Insisto en que hay hallazgos puntuales, momentos concretos en los que sí se aprecia un esfuerzo por contar algo de manera sorprendente. Pero el cuerpo del relato se construye sobre un único recurso, que se agota a las pocas páginas, y que no resulta coherente ni con el tipo de historia que se está planteando ni con la presupuesta intención de plantear un cómic experimental o rupturista. Y quizás el problema ha sido que la obra no se ha abordado de la manera adecuada. Parece que se ha partido de una concepción equivocada del medio, de no entender que no basta con una idea que ataña a la forma, sino que el potencial del cómic reside en relaciones que Panchaud ignora. Se queda con una historia vulgar que podría contarse exactamente igual no solo con otras formas narrativas más clásicas dentro del cómic, sino en otros medios. Y luego, por otro lado, la sorpresa, el recurso de la infografía y el diseño gráfico, como nota de color que atraiga la atención del lector. Pero es pura superficie, no hay una verdadera imbricación de todo el conjunto, no hay un discurso claro en ningún nivel.
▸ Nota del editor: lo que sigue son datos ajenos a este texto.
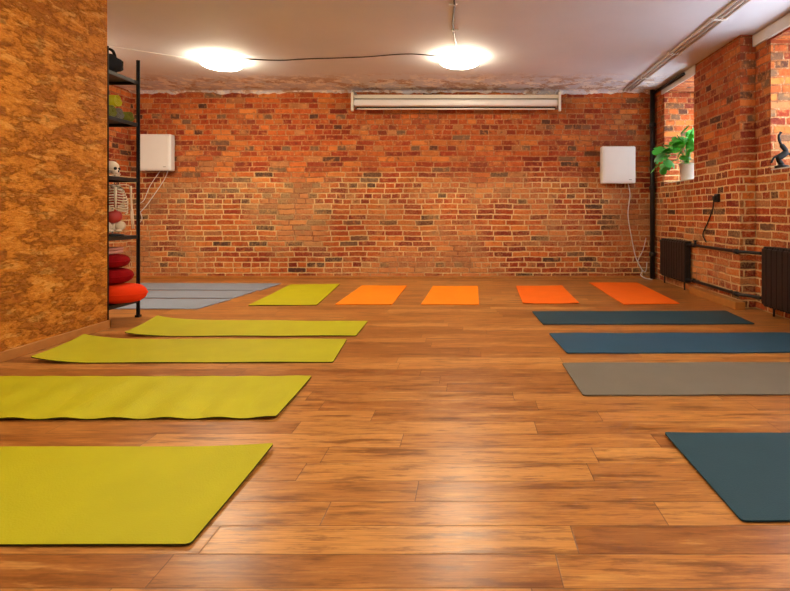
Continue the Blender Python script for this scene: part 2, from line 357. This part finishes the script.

Por supuesto, no pretendo que este texto se lea como una enmienda a la experimentación. Quien me lea habitualmente no creo que pueda pensar eso. Pero, precisamente, creo que obras como esta pecan de lo que los críticos de la experimentación suelen argumentar: una ocurrencia sin verdadero impacto ni valor en la obra y en la historia, una excentricidad, curiosa a lo sumo, pero sin mayor relevancia. No pienso así, evidentemente, pero sí creo que la experimentación tiene que partir del discurso y del estudio. No puede ser un toque final, o un aspecto puramente ornamental. De hecho, tras leer El color de las cosas, pienso que hay mucho potencial en este camino. Pero recorrerlo no es tan fácil como ha pretendido esta obra.